Giving away Thanksgiving: How much cheap stuff do we really need?

November 21, 2013 | family

The thought of people shopping on Thanksgiving, working on Thanksgiving, fighting each other over cheap cell phones and cheaper TVs on Thanksgiving makes me so sad. Every time I sat down to write about it, no words came out because, really, what can I say to a world that values products over people, bargains over blessings, retail over relationships? One day. That’s all. Can we have just one day where we don’t have to be on the quest for more junk to fill our closets and drawers and basements to overflowing? I guess not. 

I have never been a fan of Black Friday. Simply won’t do it. I don’t care how cheap you’re gonna make it, it’s not enough to get me to get in my car, fight someone for a parking spot, and then fight even harder not to get trampled in the crush. First of all, there is nothing at that mall I want even on a slow day. Throw in throngs of angry shoppers and, well, you couldn’t pay me to go there. Now, we’ve upped the ante, backing Black Friday into Thanksgiving and sapping all the joy from this beautiful holiday, one of my favorites, a holiday where we just give thanks and hang out together with people we may or may not get to see all that often. Pile some stuffing on top of that and it doesn’t get much better.

I came across this article on HuffPo today and decided that this guy hit the nail on the head when it comes to Black Thanksgiving. He says it better than I ever could:

For a while, Black Friday and Thanksgiving coexisted.
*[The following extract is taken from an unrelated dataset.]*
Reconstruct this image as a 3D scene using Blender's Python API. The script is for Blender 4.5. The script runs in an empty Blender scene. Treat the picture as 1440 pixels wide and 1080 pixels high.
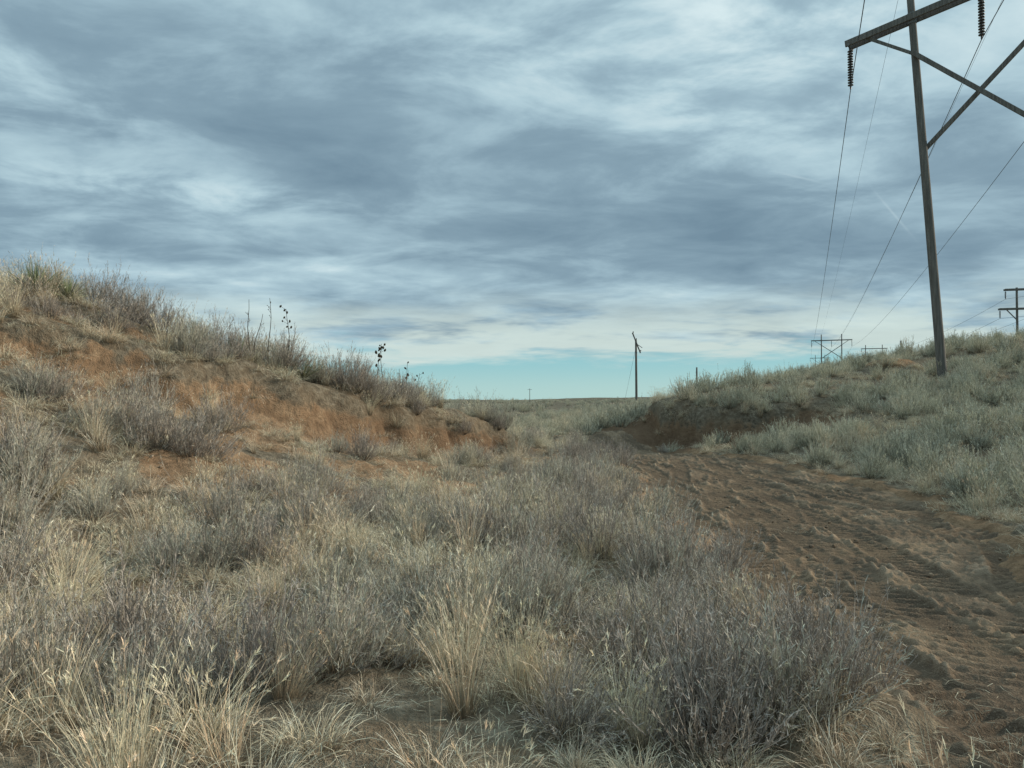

We thanked God for His blessings on Thursday, and then jumped into the consumer mosh pit at Best Buy on Friday. But this Black Friday-Thanksgiving marriage was tenuous and rocky from the start. It was doomed to fail. Thanksgiving offers tradition, family and contentment; Black Friday offers smart phones at drastically reduced prices. In America, we all know who wins that battle. So Black Friday, like a black hole, violently expanded; it absorbed the light that surrounded it and sucked everything into its terrifying abyss, where all substance is torn to shreds and obliterated. Black Friday could not be contained to a mere 24 hours. It is Consumerism. It wants more. It always wants more. Nothing is sacred to it; nothing is valuable. So, now, Black Friday has eaten Thanksgiving alive. Thanksgiving let out a desperate cry as Black Friday devoured its soul, but we barely noticed. It’s hard to hear anything when you’re wrestling 4,000 other people for buy one get one free cargo shorts at Old Navy.

Many of the big chain retailers will be opening during, or before, dinner time on Thanksgiving. Walmart, Kmart, Target, Best Buy, Kohl’s — all among the many electing to cannibalize Thanksgiving. Kmart will be open starting at 6 a.m. on Thanksgiving morning, offering great Black Friday deals for 41 straight hours. This is fortunate because I often walk into Kmart and think, “you know, the stuff in here just isn’t cheap enough.”

Yeah, what he said. Stay home, eat stuffing, watch football, fight with your long lost uncle, but, please, don’t shop.